"Ciemne chmury zbierają się nad głową Gerarda Depardieu" - tak paryscy obserwatorzy komentują kolejne postępowanie karne przeciwko filmowemu gwiazdorowi pod zarzutem napaści seksualnej. Ujawniono też szokujące nagranie telewizyjne z udziałem aktora z Korei Północnej.

REKLAMA

Skargę przeciwko Gerardowi Depardieu złożyła francuska aktorka Helene Darras. Twierdzi, że padła ofiarą napaści seksualnej ze strony gwiazdora w czasie kręcenia komedii "Disco" w 2007 roku.

Przypomnijmy, że o gwałty i napaści seksualne oskarża aktora już w sumie we Francji kilkanaście kobiet. Większość tych zarzutów uległa już jednak przedawnieniu.

Bulwersujące nagranie z Korei Północnej

Jednocześnie francuska telewizja publiczna France 2 ujawniła fragment nigdy dotąd nieemitowanego filmu dokumentalnego. Został on zrealizowany w 2018 roku - po przybyciu Gerarda Depardieu do Korei Północnej. Aktor został tam zaproszony przez miejscowy reżim na uroczyste obchody 70-lecia istnienia tego komunistycznego państwa.

Na nagraniu najpierw widać, jak Gerard Depardieu w niezwykle wulgarny sposób słownie molestuje seksualnie miejscową tłumaczkę. Towarzyszą temu czasami szokujące gesty. Następnie - znowu wulgarnie mówiąc o seksie - aktor komentuje przed kamerą uczenie się jazdy konnej przez zaledwie 10-letnią dziewczynkę.

Chwalił Putina i przyjął rosyjskie obywatelstwo

W 2013 roku Gerard Depardieu przyjął zaproponowane mu przez Władimira Putina rosyjskie obywatelstwo. Aktor został wtedy oskarżony o porzucenie ojczyzny, by nie płacić 75-procentowego podatku dla osób bardzo zamożnych. Rosyjski paszport osobiście wręczył Francuzowi Władimir Putin w swojej rezydencji nad Morzem Czarnym.

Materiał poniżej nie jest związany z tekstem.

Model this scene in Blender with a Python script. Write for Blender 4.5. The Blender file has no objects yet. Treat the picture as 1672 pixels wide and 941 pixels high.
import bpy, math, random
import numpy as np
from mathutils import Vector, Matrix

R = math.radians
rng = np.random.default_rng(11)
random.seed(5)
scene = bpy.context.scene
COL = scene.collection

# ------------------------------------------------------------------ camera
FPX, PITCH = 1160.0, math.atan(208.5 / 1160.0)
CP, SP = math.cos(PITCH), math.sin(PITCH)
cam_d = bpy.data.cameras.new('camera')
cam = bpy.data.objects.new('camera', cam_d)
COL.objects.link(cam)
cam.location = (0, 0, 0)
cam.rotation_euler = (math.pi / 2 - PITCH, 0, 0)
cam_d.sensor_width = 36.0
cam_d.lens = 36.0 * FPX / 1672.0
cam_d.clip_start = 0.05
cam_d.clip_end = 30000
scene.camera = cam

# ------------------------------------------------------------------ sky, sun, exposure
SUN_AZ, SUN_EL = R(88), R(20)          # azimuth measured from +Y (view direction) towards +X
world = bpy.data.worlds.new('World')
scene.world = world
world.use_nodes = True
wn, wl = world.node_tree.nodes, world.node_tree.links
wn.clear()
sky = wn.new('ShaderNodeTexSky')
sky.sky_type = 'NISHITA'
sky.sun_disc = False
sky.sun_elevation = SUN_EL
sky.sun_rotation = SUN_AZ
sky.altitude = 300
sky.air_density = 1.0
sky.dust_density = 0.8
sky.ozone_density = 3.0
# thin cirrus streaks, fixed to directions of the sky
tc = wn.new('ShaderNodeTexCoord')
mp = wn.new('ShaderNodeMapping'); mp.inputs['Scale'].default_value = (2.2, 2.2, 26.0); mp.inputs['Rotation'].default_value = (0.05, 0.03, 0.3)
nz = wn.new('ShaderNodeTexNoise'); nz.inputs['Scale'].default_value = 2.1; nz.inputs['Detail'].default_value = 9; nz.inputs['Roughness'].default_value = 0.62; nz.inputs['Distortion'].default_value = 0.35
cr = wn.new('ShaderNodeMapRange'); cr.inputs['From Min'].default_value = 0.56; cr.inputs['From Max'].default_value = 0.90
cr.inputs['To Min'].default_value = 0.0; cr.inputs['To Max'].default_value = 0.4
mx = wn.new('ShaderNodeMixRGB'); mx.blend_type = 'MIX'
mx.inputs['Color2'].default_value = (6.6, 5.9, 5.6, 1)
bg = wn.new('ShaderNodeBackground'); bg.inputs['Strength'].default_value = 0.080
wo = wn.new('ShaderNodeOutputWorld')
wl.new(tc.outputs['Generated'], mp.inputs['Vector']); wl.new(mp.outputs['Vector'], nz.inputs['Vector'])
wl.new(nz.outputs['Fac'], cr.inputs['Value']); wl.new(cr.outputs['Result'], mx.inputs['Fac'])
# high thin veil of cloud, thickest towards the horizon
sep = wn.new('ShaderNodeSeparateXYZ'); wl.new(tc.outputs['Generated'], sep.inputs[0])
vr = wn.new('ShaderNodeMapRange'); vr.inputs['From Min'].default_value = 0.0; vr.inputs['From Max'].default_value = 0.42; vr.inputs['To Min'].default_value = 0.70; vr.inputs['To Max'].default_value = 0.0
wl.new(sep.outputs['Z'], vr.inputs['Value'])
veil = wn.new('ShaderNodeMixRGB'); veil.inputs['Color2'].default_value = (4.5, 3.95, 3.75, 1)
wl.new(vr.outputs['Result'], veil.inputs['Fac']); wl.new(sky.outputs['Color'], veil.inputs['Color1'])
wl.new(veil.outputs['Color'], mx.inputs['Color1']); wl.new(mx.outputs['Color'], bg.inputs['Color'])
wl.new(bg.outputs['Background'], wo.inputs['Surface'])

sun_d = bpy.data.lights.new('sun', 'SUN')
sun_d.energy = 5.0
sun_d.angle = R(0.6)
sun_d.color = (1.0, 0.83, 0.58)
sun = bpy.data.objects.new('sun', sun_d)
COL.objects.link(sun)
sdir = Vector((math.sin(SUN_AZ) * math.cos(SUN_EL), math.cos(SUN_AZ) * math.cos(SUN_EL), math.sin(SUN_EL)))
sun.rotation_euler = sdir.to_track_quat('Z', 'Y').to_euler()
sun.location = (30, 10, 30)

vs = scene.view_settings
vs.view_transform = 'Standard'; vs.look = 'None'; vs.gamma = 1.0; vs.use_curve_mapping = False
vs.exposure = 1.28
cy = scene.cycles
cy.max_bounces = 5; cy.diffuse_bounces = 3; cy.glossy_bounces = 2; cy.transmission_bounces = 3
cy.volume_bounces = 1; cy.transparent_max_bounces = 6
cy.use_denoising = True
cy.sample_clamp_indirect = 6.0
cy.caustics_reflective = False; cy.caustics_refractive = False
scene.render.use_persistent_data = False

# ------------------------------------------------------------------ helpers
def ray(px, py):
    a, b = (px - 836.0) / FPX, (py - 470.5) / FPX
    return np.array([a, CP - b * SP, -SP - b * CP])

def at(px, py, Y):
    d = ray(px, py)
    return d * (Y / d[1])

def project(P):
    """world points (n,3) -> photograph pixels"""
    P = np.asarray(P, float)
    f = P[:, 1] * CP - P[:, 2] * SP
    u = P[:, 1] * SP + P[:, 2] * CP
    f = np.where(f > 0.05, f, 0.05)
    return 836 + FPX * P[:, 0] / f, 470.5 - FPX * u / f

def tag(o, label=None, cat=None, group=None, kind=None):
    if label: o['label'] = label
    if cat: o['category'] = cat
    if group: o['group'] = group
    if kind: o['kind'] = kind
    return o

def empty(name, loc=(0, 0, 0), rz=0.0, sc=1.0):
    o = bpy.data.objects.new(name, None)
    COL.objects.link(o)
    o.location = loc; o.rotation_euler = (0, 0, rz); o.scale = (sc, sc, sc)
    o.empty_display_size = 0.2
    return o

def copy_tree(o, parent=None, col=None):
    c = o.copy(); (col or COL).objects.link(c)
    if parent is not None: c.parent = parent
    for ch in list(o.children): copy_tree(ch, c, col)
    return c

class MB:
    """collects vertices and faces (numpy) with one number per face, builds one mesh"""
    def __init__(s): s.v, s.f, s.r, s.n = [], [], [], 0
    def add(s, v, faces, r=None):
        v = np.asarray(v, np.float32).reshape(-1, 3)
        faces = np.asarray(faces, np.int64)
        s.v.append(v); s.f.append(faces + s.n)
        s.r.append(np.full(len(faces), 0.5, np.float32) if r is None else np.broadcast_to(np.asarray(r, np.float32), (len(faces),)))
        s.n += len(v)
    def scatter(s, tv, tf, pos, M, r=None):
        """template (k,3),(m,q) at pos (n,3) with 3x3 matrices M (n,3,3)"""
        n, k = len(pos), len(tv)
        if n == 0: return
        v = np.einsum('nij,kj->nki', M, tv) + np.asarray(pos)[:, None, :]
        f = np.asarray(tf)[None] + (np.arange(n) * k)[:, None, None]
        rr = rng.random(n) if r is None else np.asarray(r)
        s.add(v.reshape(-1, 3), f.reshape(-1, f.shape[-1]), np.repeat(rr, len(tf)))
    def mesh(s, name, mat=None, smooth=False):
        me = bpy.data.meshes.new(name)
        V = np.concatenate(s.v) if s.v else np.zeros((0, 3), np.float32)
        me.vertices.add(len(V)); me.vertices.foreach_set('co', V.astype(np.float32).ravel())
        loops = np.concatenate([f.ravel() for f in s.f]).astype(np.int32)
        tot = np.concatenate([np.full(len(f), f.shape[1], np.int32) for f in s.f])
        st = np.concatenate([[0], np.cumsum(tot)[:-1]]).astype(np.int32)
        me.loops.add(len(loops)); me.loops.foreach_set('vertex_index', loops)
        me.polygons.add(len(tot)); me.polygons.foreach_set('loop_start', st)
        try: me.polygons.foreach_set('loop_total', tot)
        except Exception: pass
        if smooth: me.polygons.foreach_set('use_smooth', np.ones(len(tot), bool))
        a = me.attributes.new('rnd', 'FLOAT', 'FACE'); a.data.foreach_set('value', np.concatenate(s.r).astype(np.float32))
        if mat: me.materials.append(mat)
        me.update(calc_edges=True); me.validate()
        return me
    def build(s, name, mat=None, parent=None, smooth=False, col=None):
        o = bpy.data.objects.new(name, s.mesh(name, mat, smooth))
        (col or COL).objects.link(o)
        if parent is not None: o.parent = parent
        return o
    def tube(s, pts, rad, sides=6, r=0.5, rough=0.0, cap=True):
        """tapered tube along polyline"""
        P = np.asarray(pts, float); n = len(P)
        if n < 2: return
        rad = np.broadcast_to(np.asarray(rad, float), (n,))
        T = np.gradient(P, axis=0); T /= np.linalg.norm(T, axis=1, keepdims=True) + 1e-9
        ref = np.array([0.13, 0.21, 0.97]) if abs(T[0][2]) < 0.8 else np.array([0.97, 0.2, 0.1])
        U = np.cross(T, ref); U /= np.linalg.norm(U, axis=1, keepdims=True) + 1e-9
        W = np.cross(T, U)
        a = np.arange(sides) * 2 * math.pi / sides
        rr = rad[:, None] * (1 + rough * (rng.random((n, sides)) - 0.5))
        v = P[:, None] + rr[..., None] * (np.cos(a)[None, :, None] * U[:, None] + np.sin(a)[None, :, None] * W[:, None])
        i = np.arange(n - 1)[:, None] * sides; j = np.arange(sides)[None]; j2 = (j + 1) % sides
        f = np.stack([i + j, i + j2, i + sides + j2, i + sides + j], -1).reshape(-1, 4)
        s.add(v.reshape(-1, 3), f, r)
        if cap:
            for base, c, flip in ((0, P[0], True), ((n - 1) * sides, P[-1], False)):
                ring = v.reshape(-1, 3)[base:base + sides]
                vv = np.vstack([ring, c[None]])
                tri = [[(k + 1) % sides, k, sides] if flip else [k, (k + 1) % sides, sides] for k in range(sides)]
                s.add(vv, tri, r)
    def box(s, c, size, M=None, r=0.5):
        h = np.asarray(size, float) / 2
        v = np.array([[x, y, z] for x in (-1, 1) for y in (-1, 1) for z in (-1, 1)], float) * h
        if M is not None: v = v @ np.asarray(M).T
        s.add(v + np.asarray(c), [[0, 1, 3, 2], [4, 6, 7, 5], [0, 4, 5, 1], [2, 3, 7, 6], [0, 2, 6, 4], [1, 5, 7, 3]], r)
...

Gerard Depardieu regularnie podkreślał, że "uwielbia Putina", porównywał go do papieża Jana Pawła II i mówił o Rosji jako kraju "wielkiej demokracji". Zdanie częściowo zmienił dopiero w kwietniu ubiegłego roku. W rozmowie z AFP powiedział: "Rosjanie nie są odpowiedzialni za szalone i nieakceptowalne ekscesy swoich przywódców jak Władimir Putin". 72-letni aktor zapowiedział także, że przekaże wszystkie dochody z trzech występów w Paryżu na pomoc "ukraińskim ofiarom tragicznej, bratobójczej wojny".

Jeden z nielicznych francuskich aktorów, którzy zasłynęli w Hollywood

Depardieu wystąpił w prawie 200 filmach i jest jednym z nielicznych francuskich aktorów, którzy zasłynęli w Hollywood. Zdobył Złoty Glob za rolę w "Zielonej karcie", anglojęzycznej komedii romantycznej z 1990 roku, w której zagrał u boku Andie MacDowell. Za tytułową rolę w "Cyrano de Bergerac" otrzymał nominację do Oscara dla najlepszego aktora.